El modo en que el Gobierno tuvo que recular tras el primer anuncio relativo a la salida de los niños a la calle demuestra hasta qué punto está la sociedad española sensibilizada con este asunto. Los más pequeños llevan ya demasiado tiempo metidos en casa, lo que puede tener consecuencias indeseables a nivel intelectual y psicomotriz si bien mucho antes del diagnóstico cabe hablar de una merma lamentable en muchos sentidos. Realmente, la idea de que los niños no pudieran dar un paseo por la calle, pero sí meterse en un supermercado o un banco, donde el riesgo de contagio es elevado (qué entrañables, por otra parte, los pedagogos que tardan dos segundos en advertir de que los niños "van siempre restregándose por todo lo que ven"; lo suyo era la zoología pero debieron confundirse de aula), tenía algo de pintoresco, de ocurrencia genial, de dejadme el cohete que yo lo guío. De inmediato, claro, surgió el descontento, cuando no el choteo; pero, especialmente, esa especie de conciencia parital llevada al extremo, la mayor asunción de la responsabilidad educacional que pasa, parece, por convertir a los niños en mártires de todo esto: con lo que están sufriendo mis hijos y que venga usted con éstas. Es cierto que muchas familias afrontan situaciones difíciles y especialmente adversas para los pequeños ante la obligación de llevar el confinamiento en espacios muy reducidos y con pocos recursos; pero también lo es que, venga, tampoco el bienestar de los niños es precisamente una de las cuestiones que más preocupan a la sociedad española. Todas y cada una de las polémicas suscitadas en los últimos años en materia educativa se han dado, siempre, por razones ideológicas, nunca en relación con lo que afecta directamente a los alumnos. Si por los perjudicados inmediatos fuera, este país ya se habría puesto en pie para exigir el pacto educativo correspondiente y el mayor reconocimiento profesional a los docentes. Pero qué bien sabe eso de quedar de padre comprometido con el Gobierno a tiro.

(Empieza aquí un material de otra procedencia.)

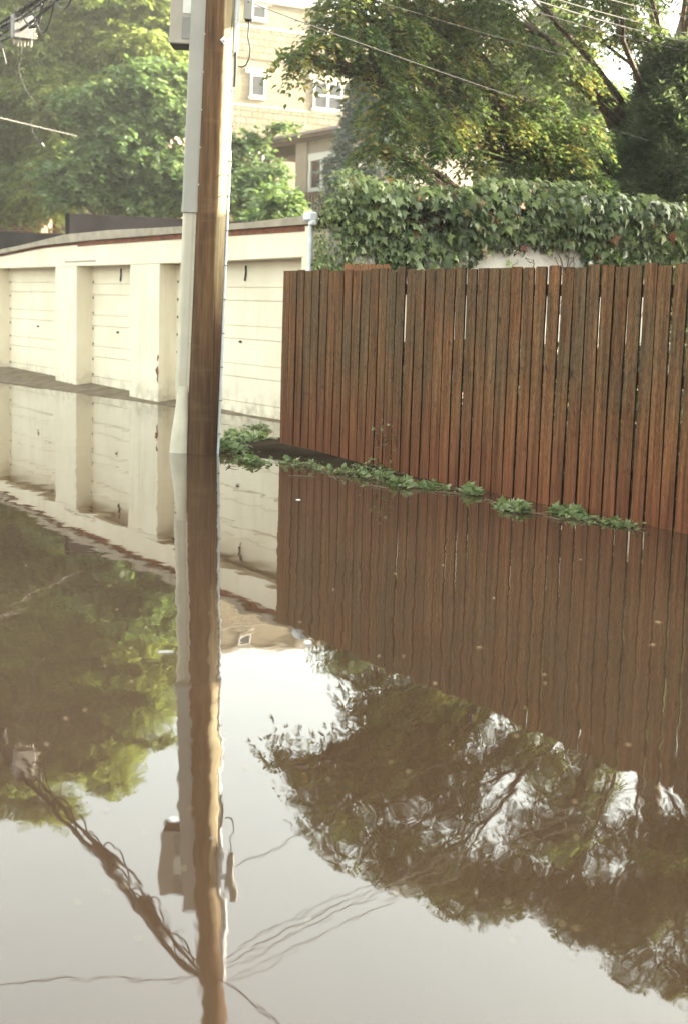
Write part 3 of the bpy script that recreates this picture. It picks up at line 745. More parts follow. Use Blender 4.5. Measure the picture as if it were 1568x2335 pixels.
for a, b in bays[1:]:
    for a_ in (a, b - .03):
        mb = MB(); mb.boxw(a_, a_ + .03, FN + .31, DN - .006, 0, 2.03); mb.build('jamb', M['paint'], gar)
mb = MB(); # red-brown exposed wood under the roof edge, only right of the first bays
for a, b in zip(ss, ss[1:]):
    if b > -22:
        mb.hexa([W(a, FN - .012, ZB(a) - .062), W(b, FN - .012, ZB(b) - .062), W(b, FN + .1, ZB(b) - .062), W(a, FN + .1, ZB(a) - .062), W(a, FN - .012, ZB(a) + .008), W(b, FN - .012, ZB(b) + .008), W(b, FN + .1, ZB(b) + .008), W(a, FN + .1, ZB(a) + .008)])
    else:
        mb.hexa([W(a, FN + .012, ZB(a) - .033), W(b, FN + .012, ZB(b) - .033), W(b, FN + .1, ZB(b) - .033), W(a, FN + .1, ZB(a) - .033), W(a, FN + .012, ZB(a)), W(b, FN + .012, ZB(b)), W(b, FN + .1, ZB(b)), W(a, FN + .1, ZB(a))])
mb.build('wood_trim', M['rustwood'], gar)
mb = MB()
def roofz(s, n): return ZT(s) + .02 * (n - FN)
for a, b in zip(ss, ss[1:]):
    mb.hexa([W(a, FN - .065, ZB(a) + .012), W(b, FN - .065, ZB(b) + .012), W(b, FN + .05, ZB(b) + .012), W(a, FN + .05, ZB(a) + .012), W(a, FN - .075, ZT(a) - .004), W(b, FN - .075, ZT(b) - .004), W(b, FN + .05, ZT(b) - .004), W(a, FN + .05, ZT(a) - .004)])
mb.build('fascia', M['fascia'], gar)
mb = MB()
for a, b in zip(ss, ss[1:]):
    mb.hexa([W(a, FN + .055, ZT(a) - .016), W(b, FN + .055, ZT(b) - .016), W(b, BN, roofz(b, BN) - .016), W(a, BN, roofz(a, BN) - .016), W(a, FN + .055, ZT(a)), W(b, FN + .055, ZT(b)), W(b, BN, roofz(b, BN)), W(a, BN, roofz(a, BN))])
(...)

Sea como sea, el lunes los niños volverán a la calle y podrán pasear hasta una hora cada día. Los parques, presumiblemente, seguirán cerrados, pero convendría hacer una reflexión seria y de largo alcance en Málaga, donde el centro, y bastante más allá, se ha convertido en un territorio cerrado a cal y canto a los niños (esos mequetrefes, maldita sea, tienden a jugar e incluso a corretear por ahí, no se están quietos en una terraza y encima en lo que se refiere al consumo y al gasto son del todo dependientes) mientras en los barrios buena parte de las infraestructuras dedicadas al juego infantil dejan mucho que desear, arrastran un abandono bien visible o son ya impracticables. Así que estaría bien seguir reparando en los derechos de los niños también cuando el Gobierno no cometa un error. Málaga deja mucho que desear en materia de igualdad cuando de menores se trata, por más que se considere amiga de la infancia. Solucionarlo también es hacer política (bien).